- _Exercise details_: Go through the data below and gather each line containing "parts".

↓

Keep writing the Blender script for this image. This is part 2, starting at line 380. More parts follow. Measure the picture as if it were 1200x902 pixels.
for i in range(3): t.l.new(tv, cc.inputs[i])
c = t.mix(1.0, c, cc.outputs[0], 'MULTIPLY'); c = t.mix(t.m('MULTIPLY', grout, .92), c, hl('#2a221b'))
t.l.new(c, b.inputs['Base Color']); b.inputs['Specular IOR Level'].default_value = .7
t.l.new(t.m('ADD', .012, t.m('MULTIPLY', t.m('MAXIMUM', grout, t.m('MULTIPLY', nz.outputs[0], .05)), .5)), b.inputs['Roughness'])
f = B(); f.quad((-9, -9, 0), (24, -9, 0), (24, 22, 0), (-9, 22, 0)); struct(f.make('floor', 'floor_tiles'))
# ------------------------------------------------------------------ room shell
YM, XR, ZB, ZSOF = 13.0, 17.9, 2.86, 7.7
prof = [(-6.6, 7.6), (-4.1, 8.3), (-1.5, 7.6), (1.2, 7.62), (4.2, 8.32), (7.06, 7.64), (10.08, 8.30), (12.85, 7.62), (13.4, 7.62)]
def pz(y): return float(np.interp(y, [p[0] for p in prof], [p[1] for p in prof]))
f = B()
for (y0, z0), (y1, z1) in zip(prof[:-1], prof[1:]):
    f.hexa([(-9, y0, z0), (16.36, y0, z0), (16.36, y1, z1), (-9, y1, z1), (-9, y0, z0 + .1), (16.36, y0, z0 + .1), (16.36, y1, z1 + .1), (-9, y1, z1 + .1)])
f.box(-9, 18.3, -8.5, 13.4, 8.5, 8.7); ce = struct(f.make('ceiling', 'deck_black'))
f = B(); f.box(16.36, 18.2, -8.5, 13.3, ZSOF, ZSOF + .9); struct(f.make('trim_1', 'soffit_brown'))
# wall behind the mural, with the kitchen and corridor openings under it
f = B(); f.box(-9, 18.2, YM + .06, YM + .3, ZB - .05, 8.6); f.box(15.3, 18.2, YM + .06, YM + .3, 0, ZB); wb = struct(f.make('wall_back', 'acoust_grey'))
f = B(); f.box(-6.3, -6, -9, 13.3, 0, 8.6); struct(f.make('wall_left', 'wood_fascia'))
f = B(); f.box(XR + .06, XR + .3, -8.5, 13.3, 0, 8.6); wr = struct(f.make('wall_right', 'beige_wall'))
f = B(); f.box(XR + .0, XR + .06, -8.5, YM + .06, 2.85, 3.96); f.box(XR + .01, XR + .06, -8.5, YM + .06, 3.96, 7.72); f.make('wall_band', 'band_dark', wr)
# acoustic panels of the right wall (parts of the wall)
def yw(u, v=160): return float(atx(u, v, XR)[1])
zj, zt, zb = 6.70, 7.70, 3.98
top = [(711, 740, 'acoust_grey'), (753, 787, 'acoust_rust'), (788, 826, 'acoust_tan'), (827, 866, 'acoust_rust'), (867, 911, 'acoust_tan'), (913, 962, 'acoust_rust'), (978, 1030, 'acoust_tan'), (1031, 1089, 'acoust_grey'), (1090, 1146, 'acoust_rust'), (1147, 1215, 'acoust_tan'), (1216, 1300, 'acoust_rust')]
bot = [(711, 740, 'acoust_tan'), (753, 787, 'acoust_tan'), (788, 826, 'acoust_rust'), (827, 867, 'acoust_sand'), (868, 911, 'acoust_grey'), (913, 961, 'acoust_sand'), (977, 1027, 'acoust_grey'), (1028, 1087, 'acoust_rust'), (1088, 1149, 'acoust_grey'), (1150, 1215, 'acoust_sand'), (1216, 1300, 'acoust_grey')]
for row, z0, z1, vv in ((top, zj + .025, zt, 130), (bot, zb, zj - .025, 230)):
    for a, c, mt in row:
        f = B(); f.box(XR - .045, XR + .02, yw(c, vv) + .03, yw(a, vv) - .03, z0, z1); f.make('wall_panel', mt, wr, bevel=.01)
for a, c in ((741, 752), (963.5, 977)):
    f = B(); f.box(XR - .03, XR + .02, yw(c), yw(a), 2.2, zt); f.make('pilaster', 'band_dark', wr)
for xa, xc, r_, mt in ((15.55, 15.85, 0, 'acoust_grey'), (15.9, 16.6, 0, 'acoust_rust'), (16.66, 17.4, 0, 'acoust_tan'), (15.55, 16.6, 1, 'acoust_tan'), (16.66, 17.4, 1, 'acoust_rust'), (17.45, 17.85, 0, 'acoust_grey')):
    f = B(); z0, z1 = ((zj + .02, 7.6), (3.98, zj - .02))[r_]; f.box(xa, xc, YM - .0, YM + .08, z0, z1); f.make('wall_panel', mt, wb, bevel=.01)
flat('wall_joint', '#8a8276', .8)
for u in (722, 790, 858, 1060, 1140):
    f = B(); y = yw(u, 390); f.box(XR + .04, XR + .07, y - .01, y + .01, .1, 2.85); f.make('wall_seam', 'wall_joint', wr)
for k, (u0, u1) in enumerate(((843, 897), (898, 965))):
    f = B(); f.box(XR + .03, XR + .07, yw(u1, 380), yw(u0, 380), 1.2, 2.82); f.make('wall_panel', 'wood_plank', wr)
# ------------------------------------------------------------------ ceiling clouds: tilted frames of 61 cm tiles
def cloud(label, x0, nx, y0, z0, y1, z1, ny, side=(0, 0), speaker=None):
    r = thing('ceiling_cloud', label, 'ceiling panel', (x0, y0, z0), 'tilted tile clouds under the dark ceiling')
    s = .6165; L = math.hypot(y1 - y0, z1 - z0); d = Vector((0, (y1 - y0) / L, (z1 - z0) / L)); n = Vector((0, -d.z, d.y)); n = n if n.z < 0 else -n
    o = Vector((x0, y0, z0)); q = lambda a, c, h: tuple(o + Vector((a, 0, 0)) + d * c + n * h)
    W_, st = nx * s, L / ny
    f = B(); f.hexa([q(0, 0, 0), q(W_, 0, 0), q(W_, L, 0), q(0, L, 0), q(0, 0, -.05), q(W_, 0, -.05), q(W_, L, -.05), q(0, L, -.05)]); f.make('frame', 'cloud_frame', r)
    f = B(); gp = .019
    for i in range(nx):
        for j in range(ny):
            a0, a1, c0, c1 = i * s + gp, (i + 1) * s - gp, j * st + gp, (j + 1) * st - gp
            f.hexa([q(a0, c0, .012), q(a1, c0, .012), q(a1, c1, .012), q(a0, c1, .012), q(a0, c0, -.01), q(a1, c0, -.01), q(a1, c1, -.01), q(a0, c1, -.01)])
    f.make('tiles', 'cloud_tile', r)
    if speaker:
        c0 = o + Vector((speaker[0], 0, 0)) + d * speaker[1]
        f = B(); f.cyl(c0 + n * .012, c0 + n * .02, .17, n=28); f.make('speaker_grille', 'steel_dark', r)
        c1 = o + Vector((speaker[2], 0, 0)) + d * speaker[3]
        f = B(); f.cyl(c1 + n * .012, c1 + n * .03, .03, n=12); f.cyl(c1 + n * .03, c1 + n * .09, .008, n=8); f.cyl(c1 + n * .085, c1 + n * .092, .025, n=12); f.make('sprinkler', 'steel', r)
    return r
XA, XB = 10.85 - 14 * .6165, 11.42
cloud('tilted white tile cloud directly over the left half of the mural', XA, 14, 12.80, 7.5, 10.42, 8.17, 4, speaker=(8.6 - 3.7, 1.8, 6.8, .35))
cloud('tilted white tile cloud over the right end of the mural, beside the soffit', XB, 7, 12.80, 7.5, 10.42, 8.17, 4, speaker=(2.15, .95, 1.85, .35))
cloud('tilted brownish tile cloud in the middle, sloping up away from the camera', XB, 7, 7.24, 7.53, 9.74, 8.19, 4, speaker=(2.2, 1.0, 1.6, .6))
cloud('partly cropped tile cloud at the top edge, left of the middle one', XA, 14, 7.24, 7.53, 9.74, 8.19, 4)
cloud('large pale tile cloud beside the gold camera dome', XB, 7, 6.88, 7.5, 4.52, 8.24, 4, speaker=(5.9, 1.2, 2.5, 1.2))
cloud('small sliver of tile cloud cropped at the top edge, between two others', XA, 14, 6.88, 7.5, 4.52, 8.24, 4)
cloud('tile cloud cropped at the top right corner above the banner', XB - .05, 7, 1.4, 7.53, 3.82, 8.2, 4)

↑

- _Output of the task_:
Keep writing the Blender script for this image. This is part 2, starting at line 380. More parts follow. Measure the picture as if it were 1200x902 pixels.
# acoustic panels of the right wall (parts of the wall)